The letter, sent two weeks before the new supported housing services funding regime begins on Tuesday, said councils were making changes to the Office of the Deputy Prime Minister’s model contract “to shift all the financial risk onto providers”. It said this could create serious cashflow problems for small or specialist providers.
Changes to the contract, in some cases made on a non-negotiable basis, include:
- giving just three months’ notice of closure or changes to schemes after service reviews, instead of the 12 months in the model contract
- threatening not to pay providers until May, leaving them without Supporting People funds for the first month of the programme
- reserving the right to reduce payments to providers if government funds to the authority are cut.
The head of one small provider of floating support services to disabled people said he had a contract that allowed the council to give him 20 days’ notice of price reductions. If he disagreed with the cut, the council could terminate the deal with a month’s notice. He said: “I would lose £20,000 if they changed the price.
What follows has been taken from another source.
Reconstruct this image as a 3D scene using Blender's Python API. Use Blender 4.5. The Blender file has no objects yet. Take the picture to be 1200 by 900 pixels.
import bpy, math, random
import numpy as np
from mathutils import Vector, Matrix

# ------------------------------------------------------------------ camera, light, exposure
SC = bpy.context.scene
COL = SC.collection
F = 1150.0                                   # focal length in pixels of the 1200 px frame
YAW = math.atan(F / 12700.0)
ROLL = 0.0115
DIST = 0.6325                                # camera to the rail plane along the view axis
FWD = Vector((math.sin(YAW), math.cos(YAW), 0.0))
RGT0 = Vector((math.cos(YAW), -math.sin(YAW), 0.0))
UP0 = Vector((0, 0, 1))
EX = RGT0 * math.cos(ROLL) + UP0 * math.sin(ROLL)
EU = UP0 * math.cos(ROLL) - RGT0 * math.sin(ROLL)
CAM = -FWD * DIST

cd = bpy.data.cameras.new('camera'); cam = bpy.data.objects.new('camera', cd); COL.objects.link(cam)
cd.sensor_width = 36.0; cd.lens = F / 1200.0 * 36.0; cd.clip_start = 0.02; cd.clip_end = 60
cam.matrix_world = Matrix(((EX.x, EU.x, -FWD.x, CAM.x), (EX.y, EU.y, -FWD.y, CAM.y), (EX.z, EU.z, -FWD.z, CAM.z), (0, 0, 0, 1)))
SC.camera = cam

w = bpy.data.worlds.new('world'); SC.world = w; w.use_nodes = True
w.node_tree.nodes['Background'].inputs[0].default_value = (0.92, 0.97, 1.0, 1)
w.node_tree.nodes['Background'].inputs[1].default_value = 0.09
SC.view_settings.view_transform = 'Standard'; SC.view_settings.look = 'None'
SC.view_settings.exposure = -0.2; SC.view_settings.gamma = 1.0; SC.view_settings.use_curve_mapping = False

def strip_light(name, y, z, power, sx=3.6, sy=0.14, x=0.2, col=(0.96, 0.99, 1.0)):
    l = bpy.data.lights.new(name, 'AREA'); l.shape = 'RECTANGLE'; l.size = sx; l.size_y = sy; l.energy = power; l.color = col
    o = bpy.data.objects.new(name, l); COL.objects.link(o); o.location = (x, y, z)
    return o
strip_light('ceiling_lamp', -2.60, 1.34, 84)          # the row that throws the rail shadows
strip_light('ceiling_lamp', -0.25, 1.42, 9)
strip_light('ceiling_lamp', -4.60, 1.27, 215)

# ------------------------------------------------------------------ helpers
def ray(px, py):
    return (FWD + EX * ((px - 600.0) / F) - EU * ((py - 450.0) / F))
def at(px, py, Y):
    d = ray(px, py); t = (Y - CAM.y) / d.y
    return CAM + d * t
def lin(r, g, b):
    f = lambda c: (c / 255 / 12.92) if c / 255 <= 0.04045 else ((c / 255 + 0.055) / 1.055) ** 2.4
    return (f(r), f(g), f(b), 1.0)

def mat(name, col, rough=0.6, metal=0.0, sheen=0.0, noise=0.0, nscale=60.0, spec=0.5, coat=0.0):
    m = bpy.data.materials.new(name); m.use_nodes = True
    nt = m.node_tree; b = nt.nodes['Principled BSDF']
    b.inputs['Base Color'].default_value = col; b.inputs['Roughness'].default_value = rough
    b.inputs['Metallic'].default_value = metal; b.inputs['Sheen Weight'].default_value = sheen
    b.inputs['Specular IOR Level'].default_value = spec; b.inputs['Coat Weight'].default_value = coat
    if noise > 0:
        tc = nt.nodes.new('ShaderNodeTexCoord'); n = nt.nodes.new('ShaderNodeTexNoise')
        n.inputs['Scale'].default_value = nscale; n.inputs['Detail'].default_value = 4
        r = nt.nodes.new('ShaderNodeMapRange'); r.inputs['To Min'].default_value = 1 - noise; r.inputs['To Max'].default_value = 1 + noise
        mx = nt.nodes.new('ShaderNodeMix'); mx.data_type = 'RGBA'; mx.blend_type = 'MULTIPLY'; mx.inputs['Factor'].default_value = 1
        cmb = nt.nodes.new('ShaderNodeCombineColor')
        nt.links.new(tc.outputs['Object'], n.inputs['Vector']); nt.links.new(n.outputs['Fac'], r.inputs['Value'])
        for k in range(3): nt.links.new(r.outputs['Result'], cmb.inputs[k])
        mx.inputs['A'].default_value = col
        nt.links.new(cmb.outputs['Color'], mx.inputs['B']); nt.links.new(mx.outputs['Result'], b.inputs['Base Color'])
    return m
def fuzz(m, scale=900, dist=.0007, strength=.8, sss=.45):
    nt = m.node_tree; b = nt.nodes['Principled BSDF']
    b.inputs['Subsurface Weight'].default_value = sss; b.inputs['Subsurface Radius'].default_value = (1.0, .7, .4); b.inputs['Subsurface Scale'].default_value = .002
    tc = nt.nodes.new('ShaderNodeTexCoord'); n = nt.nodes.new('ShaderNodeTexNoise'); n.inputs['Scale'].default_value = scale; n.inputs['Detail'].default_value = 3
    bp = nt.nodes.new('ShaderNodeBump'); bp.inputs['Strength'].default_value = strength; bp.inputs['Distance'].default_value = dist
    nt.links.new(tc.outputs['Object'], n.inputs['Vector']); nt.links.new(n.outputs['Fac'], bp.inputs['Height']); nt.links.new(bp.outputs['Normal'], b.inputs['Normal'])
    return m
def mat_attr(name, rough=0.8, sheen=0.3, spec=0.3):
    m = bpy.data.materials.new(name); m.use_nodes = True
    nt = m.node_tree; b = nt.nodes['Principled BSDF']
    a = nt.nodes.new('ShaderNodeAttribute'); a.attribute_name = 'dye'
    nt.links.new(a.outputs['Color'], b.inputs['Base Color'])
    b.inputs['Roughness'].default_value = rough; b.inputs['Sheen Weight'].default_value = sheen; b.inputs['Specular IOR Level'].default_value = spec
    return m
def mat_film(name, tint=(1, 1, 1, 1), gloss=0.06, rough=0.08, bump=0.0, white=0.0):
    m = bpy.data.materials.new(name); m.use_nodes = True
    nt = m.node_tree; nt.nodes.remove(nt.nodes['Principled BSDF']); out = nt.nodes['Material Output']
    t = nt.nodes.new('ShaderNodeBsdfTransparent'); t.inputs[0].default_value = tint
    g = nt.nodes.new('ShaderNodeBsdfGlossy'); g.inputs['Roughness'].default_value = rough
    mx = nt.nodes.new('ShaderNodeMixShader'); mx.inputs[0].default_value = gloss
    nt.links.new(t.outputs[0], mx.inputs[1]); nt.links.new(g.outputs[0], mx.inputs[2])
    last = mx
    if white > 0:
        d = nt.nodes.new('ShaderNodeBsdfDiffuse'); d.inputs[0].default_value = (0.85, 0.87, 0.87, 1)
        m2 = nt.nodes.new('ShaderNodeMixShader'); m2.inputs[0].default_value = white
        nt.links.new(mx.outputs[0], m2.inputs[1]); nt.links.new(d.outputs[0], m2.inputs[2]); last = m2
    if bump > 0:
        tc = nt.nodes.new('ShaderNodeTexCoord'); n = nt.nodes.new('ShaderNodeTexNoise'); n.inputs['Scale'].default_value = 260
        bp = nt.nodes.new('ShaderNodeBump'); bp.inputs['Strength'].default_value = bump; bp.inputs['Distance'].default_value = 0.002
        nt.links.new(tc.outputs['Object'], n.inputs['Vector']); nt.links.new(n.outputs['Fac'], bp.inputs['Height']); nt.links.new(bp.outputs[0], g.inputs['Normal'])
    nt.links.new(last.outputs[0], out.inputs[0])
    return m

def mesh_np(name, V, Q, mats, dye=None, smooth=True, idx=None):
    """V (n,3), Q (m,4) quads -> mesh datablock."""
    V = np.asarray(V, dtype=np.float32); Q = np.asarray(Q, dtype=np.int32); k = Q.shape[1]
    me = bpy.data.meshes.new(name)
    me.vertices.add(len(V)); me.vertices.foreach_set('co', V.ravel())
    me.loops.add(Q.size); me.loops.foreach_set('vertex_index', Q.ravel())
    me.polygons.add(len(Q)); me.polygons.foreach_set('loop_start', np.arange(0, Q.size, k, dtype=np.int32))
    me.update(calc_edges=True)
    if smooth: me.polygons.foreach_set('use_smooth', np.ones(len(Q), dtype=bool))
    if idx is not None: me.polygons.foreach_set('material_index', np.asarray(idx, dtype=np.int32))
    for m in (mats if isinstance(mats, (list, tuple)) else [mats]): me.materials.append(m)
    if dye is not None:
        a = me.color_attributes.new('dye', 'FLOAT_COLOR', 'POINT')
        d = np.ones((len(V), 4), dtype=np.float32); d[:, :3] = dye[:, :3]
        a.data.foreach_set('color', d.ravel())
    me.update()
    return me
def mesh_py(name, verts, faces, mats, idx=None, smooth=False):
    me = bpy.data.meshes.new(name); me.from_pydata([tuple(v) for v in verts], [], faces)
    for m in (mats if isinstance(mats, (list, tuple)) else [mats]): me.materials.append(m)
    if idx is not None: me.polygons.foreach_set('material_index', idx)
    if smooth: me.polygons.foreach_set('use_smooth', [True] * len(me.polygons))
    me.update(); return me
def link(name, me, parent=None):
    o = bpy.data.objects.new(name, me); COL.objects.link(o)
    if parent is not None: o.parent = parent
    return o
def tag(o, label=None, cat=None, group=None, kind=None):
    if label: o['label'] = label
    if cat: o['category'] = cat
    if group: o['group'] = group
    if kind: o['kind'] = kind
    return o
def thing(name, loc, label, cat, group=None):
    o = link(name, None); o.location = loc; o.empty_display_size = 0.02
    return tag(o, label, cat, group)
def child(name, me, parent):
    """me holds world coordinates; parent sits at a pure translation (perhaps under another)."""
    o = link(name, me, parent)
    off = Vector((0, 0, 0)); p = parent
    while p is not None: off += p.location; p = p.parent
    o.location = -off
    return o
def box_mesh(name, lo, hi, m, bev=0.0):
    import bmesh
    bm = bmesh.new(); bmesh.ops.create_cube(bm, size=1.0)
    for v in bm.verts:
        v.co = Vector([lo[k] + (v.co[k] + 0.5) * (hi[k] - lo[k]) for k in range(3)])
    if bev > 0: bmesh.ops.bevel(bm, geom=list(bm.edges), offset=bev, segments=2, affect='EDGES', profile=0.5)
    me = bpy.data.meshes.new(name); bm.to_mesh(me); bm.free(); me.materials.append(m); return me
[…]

I would be devastated if I had to ask staff to go because I didn’t have enough funding.”
One council, whose contract allowed it to give 20 days notice of reductions to the contract price, said the clause was in line with ODPM guidance that allows councils to include clauses to “qualify” contract value when no final figure has been agreed.
Providers said some authorities were issuing harsh contracts because the government expected councils to make savings within the first year. It is hoped that this will end if the government plugs the funding gap for existing services. Gwyneth Taylor, programme manager at the Local Government Association, said: “Requiring authorities to make savings in the first year has, to an extent, forced councils to bring forward proposals to make savings.”
An ODPM spokeswoman said: “We are considering the NHF’s request.”